Versailles, France –
It’s hard to believe that this place is still used to host foreign dignitaries.
It would be like staying in a museum.
Then again, I’m not a king.
Those guys are probably used to living in places like this.
Lots of rooms all decked out with antiques that belonged to kings from long ago.
Me? I prefer furnishings I don’t have to worry about damaging.
But if you’re a king, you probably don’t worry about that anyway.
It’s someone else’s concern.
I’m talking about the Grand Trianon, on the far reaches of the grounds of Versailles, well away from the main palace.
It’s kinda like a smaller version of the main palace, but away from it so that the King and his companions could get away from all the stuff that came with life at Versailles.
All the pomp, and courtiers, and ministers, and people waiting on your every utterance.
Yeah, I’d want a getaway myself.
I might go away and never come back.
Then again, I’m not a king.
We had taken the tours of the main palace, and the servant’s quarters on a previous visit, so we didn’t feel the need to fight the crowds.
Not to mention all the waiting until our tour time slot, just to see again what we’ve already seen.
Instead, we decided that this time, we would hike across the gardens and visit both the Grand and the Petit Trianons.
After all, they were still part of Versailles.
Just a smaller, less crowded part.
And part that we could wander on our own, not as part of a tour led by a docent.
Yes, the wandering was limited to where we were allowed to visit.
After all, both of these places were filled with antiques from back a few hundreds of years ago.
We weren’t allowed to get too close.
But for where we were allowed to roam, we were on our own, setting our own pace.
No tour guides that we needed to keep up with.
No fear of falling behind.
We started with the Petit Trianon, a mini-Palace closely associated with Marie Antoinette.
It seems she adopted it as her personal Palace.
It’s actually kind of homey.
I could almost picture myself living in some place like this.
I mean, it’s bigger than we need, but not really that much bigger than some of the McMansions that I see around town.
Although it does have more servant rooms than most modern McMansions do.
With the modern ones, you’re lucky to find more than a broom closet for the maid to stay in.
Here, you’ve got almost as much room for the servants as for the royalty.
Almost.
Of course, their rooms are for working in.
Cooking, cleaning, laundry.
While the “master’s” rooms are more for leisure.
Still, remove most of the servant’s quarters, and you’ve got something not much bigger than a McMansion.
Only with much larger rooms.
Not that they feel any roomier.
They’re still stuffed with enough furnishings that they feel almost as small as a modern, more bourgeoisie version.
OK, it’s a bit larger than a McMansion, but still, it’s nothing like it’s bigger sibling.

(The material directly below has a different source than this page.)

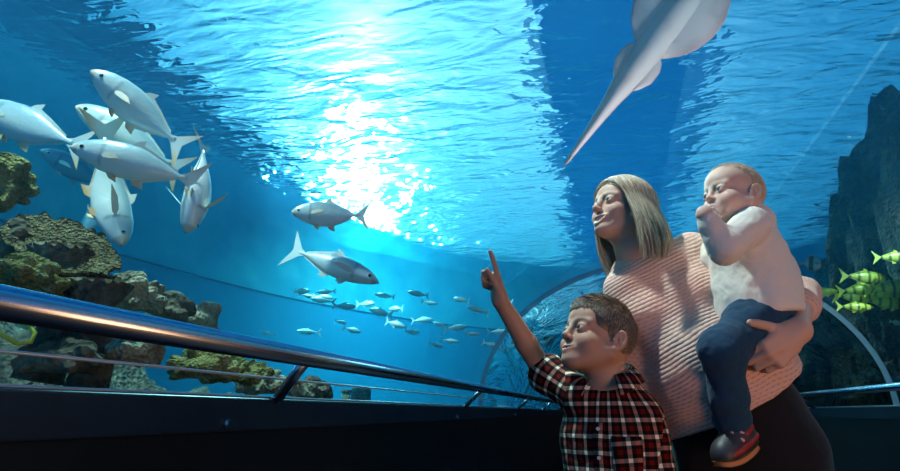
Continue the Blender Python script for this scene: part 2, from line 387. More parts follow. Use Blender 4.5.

The Grand Trianon is definitely meant for royalty.
Maybe a billionaire.
Definitely not anyone like me.
I’m way too close to pond scum to even think about living some place like this.
It probably doesn’t help that I don’t understand why the Grand Trianon was designed the way it was.
I mean, I can understand palaces where a set of private rooms intended to be used by one or two people are linked in series, and then they connect to some shared room or hallway.
You can go through all shared rooms until you get to one set of private rooms.
Here, it’s like a single series of rooms, and the only way to get from one set of private rooms without going through another would require going outside (or using the servant’s passageways).
Maybe that was the idea.
After all, the two halves of the place are separated by an open-air hallway.
And it was originally intended for the private use of the King and Queen.
Maybe they didn’t need to worry about visitors tromping through their private chambers to get from one room to the next.
And if they really needed, they could go outside.
After all, this place was built where just about every room opens onto the gardens.
It’s almost as if this palace wasn’t intended to be used during the winter months, when the weather would be cold and nasty.
Who’d want to go outside to get from one room to the next then?
Not that it would stop anyone.
After all, these were royalty, and the weather was a mere inconvenience.
A nuisance.
It would have been their servants who had to deal with it.
But now, anyone can pretend, for just a moment, that they’re royalty.
At least for their photos, posing in front of the palace.
As long as they stay behind the ropes once they enter the place.
After all, once you go inside, it’s very much a look and don’t touch policy.
Unless you happen to be an important foreign dignitary.
For those, they can still touch.
I assume.
After all, it would be difficult to stay here without touching at least some of the furnishings…
And I assume that during those times, this place reverts back to the status it had when Louis was king.
And us commoners weren’t allowed in.